— Written task —
Output, please, exactly those lines of the listing that come before the line with "R = math.radians", along with that line itself.

** BEGIN Information provided **

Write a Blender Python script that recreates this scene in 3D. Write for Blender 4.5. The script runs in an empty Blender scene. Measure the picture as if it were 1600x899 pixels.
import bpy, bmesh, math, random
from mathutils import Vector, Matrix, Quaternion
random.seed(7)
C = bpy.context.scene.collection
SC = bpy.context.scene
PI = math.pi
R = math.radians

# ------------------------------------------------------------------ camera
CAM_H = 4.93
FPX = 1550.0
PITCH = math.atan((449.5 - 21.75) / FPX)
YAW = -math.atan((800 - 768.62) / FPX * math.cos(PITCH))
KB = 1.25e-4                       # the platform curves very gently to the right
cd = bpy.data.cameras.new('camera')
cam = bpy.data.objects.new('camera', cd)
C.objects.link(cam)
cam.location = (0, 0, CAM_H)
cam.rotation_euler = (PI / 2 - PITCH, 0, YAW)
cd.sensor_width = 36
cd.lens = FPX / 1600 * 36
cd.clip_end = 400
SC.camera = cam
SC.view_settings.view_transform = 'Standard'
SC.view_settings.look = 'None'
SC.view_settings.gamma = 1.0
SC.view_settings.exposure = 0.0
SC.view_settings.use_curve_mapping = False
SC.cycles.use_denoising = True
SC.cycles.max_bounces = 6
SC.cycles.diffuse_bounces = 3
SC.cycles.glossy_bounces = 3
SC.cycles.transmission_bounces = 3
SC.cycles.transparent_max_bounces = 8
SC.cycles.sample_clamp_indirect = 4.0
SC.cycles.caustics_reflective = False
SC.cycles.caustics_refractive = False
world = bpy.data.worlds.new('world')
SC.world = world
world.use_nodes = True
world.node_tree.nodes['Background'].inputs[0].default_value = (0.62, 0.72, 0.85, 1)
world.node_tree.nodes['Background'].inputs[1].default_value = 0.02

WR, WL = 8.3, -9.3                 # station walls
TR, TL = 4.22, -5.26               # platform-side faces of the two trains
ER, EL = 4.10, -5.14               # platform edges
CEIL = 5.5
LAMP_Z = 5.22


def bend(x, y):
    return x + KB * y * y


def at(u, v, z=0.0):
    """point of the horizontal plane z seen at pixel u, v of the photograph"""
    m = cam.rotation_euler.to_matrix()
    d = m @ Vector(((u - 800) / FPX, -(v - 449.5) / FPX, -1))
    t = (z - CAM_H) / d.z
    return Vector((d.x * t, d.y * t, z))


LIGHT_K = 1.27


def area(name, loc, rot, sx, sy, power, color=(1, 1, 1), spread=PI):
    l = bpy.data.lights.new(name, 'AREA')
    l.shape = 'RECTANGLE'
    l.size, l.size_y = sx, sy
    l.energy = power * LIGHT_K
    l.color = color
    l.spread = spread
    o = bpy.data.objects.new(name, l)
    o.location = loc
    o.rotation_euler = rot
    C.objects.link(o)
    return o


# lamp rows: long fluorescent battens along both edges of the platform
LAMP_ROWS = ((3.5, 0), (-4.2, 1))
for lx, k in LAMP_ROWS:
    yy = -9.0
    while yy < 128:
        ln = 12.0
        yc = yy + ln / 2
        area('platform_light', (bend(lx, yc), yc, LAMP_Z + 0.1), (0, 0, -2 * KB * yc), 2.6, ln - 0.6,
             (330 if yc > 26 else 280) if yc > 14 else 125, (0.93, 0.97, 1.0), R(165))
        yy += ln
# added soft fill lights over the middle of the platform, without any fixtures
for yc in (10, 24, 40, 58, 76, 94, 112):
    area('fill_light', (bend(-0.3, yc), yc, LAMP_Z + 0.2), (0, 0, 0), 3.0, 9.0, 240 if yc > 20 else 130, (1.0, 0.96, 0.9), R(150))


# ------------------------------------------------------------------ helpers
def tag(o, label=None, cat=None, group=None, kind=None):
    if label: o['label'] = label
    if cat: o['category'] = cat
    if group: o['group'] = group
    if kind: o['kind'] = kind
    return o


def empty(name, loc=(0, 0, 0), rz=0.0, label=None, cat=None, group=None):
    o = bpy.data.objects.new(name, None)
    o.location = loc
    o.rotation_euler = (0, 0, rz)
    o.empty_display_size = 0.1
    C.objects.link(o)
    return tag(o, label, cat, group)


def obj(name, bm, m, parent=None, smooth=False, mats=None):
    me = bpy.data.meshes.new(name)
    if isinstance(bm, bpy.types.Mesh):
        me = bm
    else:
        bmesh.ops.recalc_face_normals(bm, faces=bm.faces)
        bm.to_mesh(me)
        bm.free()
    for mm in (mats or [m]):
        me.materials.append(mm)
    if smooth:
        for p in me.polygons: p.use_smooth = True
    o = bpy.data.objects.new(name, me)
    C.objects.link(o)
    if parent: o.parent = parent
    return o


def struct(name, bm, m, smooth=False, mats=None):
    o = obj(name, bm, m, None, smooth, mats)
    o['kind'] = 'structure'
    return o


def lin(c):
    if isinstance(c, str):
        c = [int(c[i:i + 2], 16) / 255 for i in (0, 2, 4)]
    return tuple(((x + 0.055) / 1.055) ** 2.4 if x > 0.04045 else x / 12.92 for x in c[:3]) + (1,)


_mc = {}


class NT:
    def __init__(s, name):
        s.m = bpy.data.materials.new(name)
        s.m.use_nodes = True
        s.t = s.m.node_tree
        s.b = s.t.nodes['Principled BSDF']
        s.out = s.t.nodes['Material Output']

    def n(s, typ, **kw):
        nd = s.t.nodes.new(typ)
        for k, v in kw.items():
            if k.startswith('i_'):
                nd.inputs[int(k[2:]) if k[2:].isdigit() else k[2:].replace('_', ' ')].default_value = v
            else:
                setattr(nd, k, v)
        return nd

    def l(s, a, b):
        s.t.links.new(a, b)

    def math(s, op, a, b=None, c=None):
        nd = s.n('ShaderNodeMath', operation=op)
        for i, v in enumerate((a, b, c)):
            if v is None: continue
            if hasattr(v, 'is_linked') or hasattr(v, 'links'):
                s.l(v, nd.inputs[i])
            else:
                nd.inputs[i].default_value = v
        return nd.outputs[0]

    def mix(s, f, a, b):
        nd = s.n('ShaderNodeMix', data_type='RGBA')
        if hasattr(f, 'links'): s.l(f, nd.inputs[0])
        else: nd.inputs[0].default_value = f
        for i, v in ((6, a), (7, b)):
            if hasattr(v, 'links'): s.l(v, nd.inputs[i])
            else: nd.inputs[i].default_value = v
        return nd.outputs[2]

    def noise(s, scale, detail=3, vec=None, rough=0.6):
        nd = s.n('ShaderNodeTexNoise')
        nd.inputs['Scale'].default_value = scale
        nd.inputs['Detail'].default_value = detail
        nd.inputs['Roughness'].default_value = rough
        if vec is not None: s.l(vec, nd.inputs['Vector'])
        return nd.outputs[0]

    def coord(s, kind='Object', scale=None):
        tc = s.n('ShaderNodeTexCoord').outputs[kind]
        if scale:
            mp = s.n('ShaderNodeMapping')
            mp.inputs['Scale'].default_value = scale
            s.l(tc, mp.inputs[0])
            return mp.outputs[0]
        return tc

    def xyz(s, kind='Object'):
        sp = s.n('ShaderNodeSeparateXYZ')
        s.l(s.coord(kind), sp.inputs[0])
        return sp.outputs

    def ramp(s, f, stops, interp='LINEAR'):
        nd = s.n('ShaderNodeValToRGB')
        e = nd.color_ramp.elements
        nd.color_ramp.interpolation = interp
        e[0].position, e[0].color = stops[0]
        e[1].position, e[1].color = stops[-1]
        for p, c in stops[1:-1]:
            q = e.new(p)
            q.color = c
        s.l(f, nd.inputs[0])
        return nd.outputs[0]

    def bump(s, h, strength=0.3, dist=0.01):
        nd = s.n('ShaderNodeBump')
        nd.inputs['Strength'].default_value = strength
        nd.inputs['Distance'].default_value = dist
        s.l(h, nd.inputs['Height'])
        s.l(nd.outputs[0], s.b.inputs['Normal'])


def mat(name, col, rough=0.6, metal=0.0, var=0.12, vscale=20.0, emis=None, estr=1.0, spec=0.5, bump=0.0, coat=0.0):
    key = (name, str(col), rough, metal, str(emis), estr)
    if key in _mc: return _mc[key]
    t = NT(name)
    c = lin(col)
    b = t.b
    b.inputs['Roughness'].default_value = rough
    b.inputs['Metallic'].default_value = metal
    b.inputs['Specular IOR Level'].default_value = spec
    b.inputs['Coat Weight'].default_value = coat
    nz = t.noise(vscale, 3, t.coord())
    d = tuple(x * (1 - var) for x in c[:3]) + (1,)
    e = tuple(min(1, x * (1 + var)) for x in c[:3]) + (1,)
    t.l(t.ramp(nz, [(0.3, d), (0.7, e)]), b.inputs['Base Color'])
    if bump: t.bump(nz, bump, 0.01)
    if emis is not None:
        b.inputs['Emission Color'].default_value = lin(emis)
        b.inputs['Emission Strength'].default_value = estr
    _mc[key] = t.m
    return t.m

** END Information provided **

— Solution —
Write a Blender Python script that recreates this scene in 3D. Write for Blender 4.5. The script runs in an empty Blender scene. Measure the picture as if it were 1600x899 pixels.
import bpy, bmesh, math, random
from mathutils import Vector, Matrix, Quaternion
random.seed(7)
C = bpy.context.scene.collection
SC = bpy.context.scene
PI = math.pi
R = math.radians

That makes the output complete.